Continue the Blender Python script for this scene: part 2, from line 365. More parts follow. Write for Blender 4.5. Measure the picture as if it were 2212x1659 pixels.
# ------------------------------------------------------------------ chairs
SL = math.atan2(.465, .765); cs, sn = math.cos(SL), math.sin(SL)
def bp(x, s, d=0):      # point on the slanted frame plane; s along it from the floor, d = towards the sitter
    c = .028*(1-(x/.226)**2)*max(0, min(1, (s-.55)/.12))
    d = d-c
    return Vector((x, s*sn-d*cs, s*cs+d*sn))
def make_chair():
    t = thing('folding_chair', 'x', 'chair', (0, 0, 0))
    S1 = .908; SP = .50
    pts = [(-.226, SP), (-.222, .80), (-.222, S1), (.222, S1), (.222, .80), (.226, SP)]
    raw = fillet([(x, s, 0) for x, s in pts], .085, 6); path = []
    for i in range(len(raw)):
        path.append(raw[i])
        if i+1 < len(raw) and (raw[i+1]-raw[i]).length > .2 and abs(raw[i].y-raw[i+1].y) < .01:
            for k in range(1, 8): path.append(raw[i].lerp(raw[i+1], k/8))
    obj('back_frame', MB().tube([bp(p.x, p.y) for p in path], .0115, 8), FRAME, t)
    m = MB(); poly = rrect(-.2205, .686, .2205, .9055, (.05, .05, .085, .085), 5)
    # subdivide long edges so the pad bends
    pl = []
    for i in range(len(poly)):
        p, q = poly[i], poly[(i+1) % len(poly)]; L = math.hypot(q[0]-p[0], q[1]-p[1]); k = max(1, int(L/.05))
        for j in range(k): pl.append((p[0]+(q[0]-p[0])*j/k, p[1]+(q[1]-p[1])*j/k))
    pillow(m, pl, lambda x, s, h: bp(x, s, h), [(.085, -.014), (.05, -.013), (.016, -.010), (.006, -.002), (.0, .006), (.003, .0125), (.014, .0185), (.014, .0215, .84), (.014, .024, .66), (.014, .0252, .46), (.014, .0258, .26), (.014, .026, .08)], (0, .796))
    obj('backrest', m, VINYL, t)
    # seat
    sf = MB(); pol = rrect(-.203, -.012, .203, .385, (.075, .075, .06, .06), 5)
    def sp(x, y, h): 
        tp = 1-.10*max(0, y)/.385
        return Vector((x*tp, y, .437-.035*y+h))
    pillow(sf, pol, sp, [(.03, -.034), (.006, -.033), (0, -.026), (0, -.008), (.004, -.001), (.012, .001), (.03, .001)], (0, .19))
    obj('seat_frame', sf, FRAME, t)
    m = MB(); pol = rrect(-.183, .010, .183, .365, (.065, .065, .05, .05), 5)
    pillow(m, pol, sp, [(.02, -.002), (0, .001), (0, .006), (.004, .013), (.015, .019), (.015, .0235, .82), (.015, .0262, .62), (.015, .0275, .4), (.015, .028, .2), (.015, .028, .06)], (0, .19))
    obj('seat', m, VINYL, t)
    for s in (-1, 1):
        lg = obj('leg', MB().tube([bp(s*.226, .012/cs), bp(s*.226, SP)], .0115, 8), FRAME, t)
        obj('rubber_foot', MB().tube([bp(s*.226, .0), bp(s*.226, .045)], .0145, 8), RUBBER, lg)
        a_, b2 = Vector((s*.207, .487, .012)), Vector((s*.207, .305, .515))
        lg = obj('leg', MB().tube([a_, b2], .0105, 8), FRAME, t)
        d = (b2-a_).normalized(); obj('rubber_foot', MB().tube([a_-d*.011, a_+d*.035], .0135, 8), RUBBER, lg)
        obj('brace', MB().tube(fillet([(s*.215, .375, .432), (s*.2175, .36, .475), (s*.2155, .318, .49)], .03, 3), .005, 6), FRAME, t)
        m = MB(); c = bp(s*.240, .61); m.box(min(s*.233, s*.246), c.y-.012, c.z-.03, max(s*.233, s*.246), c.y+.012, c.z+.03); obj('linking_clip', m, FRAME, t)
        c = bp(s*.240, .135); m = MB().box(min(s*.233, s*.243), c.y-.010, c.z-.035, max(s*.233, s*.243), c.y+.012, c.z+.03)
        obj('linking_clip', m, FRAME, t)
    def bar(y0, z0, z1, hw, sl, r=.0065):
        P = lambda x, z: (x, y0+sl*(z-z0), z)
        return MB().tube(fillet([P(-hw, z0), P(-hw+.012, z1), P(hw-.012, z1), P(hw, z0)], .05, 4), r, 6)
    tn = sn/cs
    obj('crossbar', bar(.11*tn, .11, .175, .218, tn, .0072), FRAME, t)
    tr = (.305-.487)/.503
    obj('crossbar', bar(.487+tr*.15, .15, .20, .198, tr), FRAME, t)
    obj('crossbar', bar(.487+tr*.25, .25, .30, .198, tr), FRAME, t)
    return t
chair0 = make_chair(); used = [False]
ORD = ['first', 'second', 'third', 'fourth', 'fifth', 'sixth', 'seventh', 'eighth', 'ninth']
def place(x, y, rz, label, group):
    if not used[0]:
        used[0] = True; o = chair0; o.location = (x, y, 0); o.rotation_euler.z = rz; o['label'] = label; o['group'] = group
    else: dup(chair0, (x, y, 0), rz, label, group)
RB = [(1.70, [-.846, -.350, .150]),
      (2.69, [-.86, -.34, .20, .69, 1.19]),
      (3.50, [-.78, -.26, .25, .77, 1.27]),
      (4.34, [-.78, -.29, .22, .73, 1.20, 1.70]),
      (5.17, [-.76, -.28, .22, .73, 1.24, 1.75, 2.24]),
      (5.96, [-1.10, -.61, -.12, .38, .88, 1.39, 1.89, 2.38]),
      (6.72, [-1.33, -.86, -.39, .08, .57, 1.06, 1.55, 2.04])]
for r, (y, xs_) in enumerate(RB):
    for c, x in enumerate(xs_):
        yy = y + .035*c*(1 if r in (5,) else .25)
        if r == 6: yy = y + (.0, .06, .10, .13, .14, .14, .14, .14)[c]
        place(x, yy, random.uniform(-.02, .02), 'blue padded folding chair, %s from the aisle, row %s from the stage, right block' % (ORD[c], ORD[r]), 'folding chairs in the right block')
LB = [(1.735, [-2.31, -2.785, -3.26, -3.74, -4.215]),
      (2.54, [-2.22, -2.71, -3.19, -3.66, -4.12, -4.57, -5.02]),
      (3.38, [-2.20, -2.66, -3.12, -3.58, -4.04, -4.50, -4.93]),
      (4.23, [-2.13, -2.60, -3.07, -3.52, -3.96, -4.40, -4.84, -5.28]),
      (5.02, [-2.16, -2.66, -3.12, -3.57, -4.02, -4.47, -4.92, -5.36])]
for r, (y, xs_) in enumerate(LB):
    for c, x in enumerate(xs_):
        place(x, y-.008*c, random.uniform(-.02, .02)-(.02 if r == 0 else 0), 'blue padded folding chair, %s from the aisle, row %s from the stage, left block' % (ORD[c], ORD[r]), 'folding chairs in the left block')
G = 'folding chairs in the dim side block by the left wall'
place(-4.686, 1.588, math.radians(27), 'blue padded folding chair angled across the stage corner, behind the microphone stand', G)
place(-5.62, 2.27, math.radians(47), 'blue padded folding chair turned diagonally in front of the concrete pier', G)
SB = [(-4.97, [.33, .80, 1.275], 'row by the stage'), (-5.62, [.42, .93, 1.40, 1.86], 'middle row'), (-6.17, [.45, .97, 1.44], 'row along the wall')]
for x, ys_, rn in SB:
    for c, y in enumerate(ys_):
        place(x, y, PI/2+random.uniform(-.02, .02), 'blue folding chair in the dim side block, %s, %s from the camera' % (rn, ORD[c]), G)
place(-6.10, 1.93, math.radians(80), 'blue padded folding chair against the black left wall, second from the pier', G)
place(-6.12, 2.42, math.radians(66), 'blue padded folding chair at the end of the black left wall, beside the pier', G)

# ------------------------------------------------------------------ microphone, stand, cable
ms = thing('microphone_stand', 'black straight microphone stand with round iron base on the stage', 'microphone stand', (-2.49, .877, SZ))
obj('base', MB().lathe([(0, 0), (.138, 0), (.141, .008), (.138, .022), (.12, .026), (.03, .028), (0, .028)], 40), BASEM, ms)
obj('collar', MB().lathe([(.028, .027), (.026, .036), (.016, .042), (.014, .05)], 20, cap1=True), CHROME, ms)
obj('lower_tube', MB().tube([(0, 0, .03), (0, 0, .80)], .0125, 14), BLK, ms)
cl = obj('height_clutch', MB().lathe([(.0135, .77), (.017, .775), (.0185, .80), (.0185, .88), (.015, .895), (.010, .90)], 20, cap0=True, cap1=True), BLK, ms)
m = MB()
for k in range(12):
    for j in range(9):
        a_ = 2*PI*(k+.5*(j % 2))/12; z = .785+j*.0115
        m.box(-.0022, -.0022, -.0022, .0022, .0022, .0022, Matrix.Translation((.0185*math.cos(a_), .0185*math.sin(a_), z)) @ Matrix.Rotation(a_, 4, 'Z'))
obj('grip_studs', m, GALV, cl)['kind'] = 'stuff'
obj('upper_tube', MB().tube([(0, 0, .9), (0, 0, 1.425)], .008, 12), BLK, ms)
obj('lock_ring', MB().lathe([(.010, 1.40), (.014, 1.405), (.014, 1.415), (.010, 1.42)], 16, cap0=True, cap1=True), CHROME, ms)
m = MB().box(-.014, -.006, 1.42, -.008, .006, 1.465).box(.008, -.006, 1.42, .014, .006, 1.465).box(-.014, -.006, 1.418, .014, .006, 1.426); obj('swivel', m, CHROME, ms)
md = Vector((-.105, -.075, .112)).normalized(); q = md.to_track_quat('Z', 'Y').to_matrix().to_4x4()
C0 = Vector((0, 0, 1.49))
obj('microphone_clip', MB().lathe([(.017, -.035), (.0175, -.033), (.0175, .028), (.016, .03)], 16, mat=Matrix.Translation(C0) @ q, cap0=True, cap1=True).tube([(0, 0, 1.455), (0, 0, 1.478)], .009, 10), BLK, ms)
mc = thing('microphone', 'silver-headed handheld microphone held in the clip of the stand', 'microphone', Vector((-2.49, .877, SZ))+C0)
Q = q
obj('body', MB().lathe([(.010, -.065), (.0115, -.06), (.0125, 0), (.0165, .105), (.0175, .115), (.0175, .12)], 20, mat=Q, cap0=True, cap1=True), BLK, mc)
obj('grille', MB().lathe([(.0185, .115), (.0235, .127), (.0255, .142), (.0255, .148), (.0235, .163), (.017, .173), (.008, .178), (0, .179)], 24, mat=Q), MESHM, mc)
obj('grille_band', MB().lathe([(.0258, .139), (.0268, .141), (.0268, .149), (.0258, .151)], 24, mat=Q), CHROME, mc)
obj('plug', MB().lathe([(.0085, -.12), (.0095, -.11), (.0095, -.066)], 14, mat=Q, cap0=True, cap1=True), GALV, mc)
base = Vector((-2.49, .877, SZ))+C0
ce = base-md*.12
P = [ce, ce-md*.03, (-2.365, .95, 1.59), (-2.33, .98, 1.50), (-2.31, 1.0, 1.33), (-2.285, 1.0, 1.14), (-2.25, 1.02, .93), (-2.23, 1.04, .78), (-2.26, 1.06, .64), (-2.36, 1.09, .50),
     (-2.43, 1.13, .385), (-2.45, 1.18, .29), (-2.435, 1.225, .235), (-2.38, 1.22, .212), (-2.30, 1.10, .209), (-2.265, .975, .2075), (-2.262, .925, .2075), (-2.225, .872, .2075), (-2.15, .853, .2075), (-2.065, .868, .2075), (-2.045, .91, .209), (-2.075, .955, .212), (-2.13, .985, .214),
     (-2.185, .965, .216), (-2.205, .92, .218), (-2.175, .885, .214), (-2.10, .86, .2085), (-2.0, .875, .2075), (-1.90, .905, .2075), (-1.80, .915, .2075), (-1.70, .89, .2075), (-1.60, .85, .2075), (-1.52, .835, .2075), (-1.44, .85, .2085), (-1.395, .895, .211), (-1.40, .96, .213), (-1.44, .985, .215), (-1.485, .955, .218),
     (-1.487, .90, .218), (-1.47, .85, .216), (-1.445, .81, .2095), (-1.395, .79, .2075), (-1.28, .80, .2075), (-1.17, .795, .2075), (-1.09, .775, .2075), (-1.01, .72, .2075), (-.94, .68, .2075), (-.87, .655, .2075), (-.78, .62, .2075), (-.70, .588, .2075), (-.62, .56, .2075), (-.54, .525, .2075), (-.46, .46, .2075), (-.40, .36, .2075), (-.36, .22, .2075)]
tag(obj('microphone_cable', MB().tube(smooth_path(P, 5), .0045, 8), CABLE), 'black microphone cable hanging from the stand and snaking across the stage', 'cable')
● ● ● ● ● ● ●
Exercise requirements: Make a copy of each line that contains the string "from".

The answer:
Continue the Blender Python script for this scene: part 2, from line 365. More parts follow. Write for Blender 4.5. Measure the picture as if it were 2212x1659 pixels.
def bp(x, s, d=0):      # point on the slanted frame plane; s along it from the floor, d = towards the sitter
        place(x, yy, random.uniform(-.02, .02), 'blue padded folding chair, %s from the aisle, row %s from the stage, right block' % (ORD[c], ORD[r]), 'folding chairs in the right block')
        place(x, y-.008*c, random.uniform(-.02, .02)-(.02 if r == 0 else 0), 'blue padded folding chair, %s from the aisle, row %s from the stage, left block' % (ORD[c], ORD[r]), 'folding chairs in the left block')
        place(x, y, PI/2+random.uniform(-.02, .02), 'blue folding chair in the dim side block, %s, %s from the camera' % (rn, ORD[c]), G)
place(-6.10, 1.93, math.radians(80), 'blue padded folding chair against the black left wall, second from the pier', G)
tag(obj('microphone_cable', MB().tube(smooth_path(P, 5), .0045, 8), CABLE), 'black microphone cable hanging from the stand and snaking across the stage', 'cable')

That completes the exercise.